Data lines:

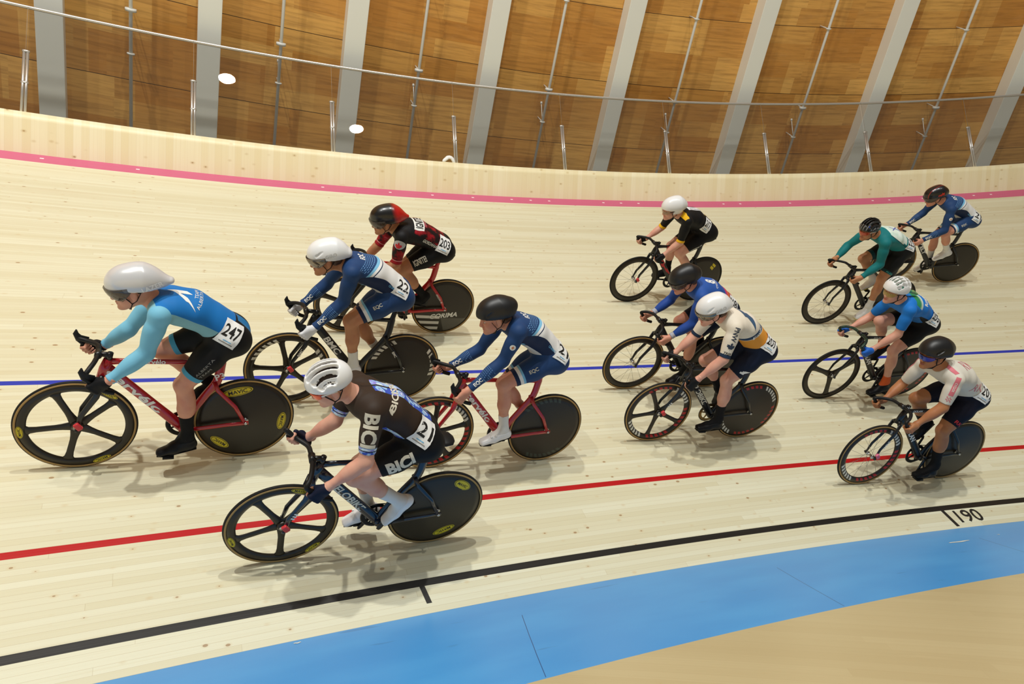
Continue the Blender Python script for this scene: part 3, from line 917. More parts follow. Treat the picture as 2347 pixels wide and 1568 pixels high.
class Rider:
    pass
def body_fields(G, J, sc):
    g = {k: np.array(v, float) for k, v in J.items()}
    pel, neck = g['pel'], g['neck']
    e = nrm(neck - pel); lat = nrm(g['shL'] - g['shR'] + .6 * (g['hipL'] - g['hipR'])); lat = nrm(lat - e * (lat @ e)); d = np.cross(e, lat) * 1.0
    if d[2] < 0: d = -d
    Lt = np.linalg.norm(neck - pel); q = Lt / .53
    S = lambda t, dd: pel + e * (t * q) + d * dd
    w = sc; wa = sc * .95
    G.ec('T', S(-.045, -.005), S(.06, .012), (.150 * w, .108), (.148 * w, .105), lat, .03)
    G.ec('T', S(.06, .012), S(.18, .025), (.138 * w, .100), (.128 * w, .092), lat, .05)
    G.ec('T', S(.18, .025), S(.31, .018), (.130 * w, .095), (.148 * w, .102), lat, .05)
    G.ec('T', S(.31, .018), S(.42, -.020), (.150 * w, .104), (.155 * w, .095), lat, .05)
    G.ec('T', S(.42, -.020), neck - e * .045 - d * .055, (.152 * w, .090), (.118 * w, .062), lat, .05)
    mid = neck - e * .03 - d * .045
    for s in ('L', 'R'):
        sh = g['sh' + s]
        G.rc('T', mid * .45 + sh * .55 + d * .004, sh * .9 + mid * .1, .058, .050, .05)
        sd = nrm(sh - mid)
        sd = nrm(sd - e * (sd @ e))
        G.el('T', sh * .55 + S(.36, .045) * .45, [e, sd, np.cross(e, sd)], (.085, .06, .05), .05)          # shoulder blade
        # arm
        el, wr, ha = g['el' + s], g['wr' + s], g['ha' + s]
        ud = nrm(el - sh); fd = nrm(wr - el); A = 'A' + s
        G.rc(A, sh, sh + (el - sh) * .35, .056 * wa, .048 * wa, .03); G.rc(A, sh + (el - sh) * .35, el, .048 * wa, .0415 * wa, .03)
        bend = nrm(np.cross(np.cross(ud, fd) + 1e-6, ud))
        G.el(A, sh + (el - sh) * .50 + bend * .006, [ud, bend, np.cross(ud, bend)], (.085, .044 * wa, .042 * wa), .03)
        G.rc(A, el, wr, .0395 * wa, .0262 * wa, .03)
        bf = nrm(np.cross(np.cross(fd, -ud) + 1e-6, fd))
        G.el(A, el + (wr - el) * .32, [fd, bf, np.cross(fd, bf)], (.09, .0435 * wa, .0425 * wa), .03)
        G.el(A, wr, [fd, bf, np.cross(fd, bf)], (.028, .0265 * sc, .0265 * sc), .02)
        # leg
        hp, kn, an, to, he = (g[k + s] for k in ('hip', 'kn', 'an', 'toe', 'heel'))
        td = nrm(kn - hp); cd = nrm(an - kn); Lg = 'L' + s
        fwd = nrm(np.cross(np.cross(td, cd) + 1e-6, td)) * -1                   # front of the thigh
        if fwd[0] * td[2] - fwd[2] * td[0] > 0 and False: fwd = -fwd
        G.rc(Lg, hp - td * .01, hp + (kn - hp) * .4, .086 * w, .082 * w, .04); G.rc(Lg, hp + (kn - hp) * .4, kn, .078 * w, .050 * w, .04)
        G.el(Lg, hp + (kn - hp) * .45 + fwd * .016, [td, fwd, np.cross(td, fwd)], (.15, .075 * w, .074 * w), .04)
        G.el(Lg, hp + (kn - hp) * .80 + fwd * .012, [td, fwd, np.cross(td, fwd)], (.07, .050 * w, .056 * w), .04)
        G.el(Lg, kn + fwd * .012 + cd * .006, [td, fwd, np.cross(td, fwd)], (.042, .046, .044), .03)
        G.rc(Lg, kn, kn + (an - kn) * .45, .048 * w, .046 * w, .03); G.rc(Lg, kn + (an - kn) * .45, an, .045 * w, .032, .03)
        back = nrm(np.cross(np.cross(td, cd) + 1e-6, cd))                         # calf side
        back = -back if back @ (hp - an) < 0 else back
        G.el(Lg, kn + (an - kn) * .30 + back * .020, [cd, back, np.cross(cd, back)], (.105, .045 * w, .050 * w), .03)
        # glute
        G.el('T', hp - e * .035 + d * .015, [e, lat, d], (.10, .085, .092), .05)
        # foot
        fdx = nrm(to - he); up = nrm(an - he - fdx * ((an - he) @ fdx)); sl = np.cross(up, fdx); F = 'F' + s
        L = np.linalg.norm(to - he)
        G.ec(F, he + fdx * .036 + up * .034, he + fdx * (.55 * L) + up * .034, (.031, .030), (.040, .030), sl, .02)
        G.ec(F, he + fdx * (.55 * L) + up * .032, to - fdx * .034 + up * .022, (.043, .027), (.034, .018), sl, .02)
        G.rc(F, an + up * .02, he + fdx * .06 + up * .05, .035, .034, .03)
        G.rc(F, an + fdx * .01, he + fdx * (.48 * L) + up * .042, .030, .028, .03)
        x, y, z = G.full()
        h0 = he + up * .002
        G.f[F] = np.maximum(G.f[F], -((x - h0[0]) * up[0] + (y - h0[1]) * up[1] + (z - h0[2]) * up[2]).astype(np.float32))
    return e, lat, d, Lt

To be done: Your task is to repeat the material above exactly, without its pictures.

Result of the exercise:
Continue the Blender Python script for this scene: part 3, from line 917. More parts follow. Treat the picture as 2347 pixels wide and 1568 pixels high.
class Rider:
    pass
def body_fields(G, J, sc):
    g = {k: np.array(v, float) for k, v in J.items()}
    pel, neck = g['pel'], g['neck']
    e = nrm(neck - pel); lat = nrm(g['shL'] - g['shR'] + .6 * (g['hipL'] - g['hipR'])); lat = nrm(lat - e * (lat @ e)); d = np.cross(e, lat) * 1.0
    if d[2] < 0: d = -d
    Lt = np.linalg.norm(neck - pel); q = Lt / .53
    S = lambda t, dd: pel + e * (t * q) + d * dd
    w = sc; wa = sc * .95
    G.ec('T', S(-.045, -.005), S(.06, .012), (.150 * w, .108), (.148 * w, .105), lat, .03)
    G.ec('T', S(.06, .012), S(.18, .025), (.138 * w, .100), (.128 * w, .092), lat, .05)
    G.ec('T', S(.18, .025), S(.31, .018), (.130 * w, .095), (.148 * w, .102), lat, .05)
    G.ec('T', S(.31, .018), S(.42, -.020), (.150 * w, .104), (.155 * w, .095), lat, .05)
    G.ec('T', S(.42, -.020), neck - e * .045 - d * .055, (.152 * w, .090), (.118 * w, .062), lat, .05)
    mid = neck - e * .03 - d * .045
    for s in ('L', 'R'):
        sh = g['sh' + s]
        G.rc('T', mid * .45 + sh * .55 + d * .004, sh * .9 + mid * .1, .058, .050, .05)
        sd = nrm(sh - mid)
        sd = nrm(sd - e * (sd @ e))
        G.el('T', sh * .55 + S(.36, .045) * .45, [e, sd, np.cross(e, sd)], (.085, .06, .05), .05)          # shoulder blade
        # arm
        el, wr, ha = g['el' + s], g['wr' + s], g['ha' + s]
        ud = nrm(el - sh); fd = nrm(wr - el); A = 'A' + s
        G.rc(A, sh, sh + (el - sh) * .35, .056 * wa, .048 * wa, .03); G.rc(A, sh + (el - sh) * .35, el, .048 * wa, .0415 * wa, .03)
        bend = nrm(np.cross(np.cross(ud, fd) + 1e-6, ud))
        G.el(A, sh + (el - sh) * .50 + bend * .006, [ud, bend, np.cross(ud, bend)], (.085, .044 * wa, .042 * wa), .03)
        G.rc(A, el, wr, .0395 * wa, .0262 * wa, .03)
        bf = nrm(np.cross(np.cross(fd, -ud) + 1e-6, fd))
        G.el(A, el + (wr - el) * .32, [fd, bf, np.cross(fd, bf)], (.09, .0435 * wa, .0425 * wa), .03)
        G.el(A, wr, [fd, bf, np.cross(fd, bf)], (.028, .0265 * sc, .0265 * sc), .02)
        # leg
        hp, kn, an, to, he = (g[k + s] for k in ('hip', 'kn', 'an', 'toe', 'heel'))
        td = nrm(kn - hp); cd = nrm(an - kn); Lg = 'L' + s
        fwd = nrm(np.cross(np.cross(td, cd) + 1e-6, td)) * -1                   # front of the thigh
        if fwd[0] * td[2] - fwd[2] * td[0] > 0 and False: fwd = -fwd
        G.rc(Lg, hp - td * .01, hp + (kn - hp) * .4, .086 * w, .082 * w, .04); G.rc(Lg, hp + (kn - hp) * .4, kn, .078 * w, .050 * w, .04)
        G.el(Lg, hp + (kn - hp) * .45 + fwd * .016, [td, fwd, np.cross(td, fwd)], (.15, .075 * w, .074 * w), .04)
        G.el(Lg, hp + (kn - hp) * .80 + fwd * .012, [td, fwd, np.cross(td, fwd)], (.07, .050 * w, .056 * w), .04)
        G.el(Lg, kn + fwd * .012 + cd * .006, [td, fwd, np.cross(td, fwd)], (.042, .046, .044), .03)
        G.rc(Lg, kn, kn + (an - kn) * .45, .048 * w, .046 * w, .03); G.rc(Lg, kn + (an - kn) * .45, an, .045 * w, .032, .03)
        back = nrm(np.cross(np.cross(td, cd) + 1e-6, cd))                         # calf side
        back = -back if back @ (hp - an) < 0 else back
        G.el(Lg, kn + (an - kn) * .30 + back * .020, [cd, back, np.cross(cd, back)], (.105, .045 * w, .050 * w), .03)
        # glute
        G.el('T', hp - e * .035 + d * .015, [e, lat, d], (.10, .085, .092), .05)
        # foot
        fdx = nrm(to - he); up = nrm(an - he - fdx * ((an - he) @ fdx)); sl = np.cross(up, fdx); F = 'F' + s
        L = np.linalg.norm(to - he)
        G.ec(F, he + fdx * .036 + up * .034, he + fdx * (.55 * L) + up * .034, (.031, .030), (.040, .030), sl, .02)
        G.ec(F, he + fdx * (.55 * L) + up * .032, to - fdx * .034 + up * .022, (.043, .027), (.034, .018), sl, .02)
        G.rc(F, an + up * .02, he + fdx * .06 + up * .05, .035, .034, .03)
        G.rc(F, an + fdx * .01, he + fdx * (.48 * L) + up * .042, .030, .028, .03)
        x, y, z = G.full()
        h0 = he + up * .002
        G.f[F] = np.maximum(G.f[F], -((x - h0[0]) * up[0] + (y - h0[1]) * up[1] + (z - h0[2]) * up[2]).astype(np.float32))
    return e, lat, d, Lt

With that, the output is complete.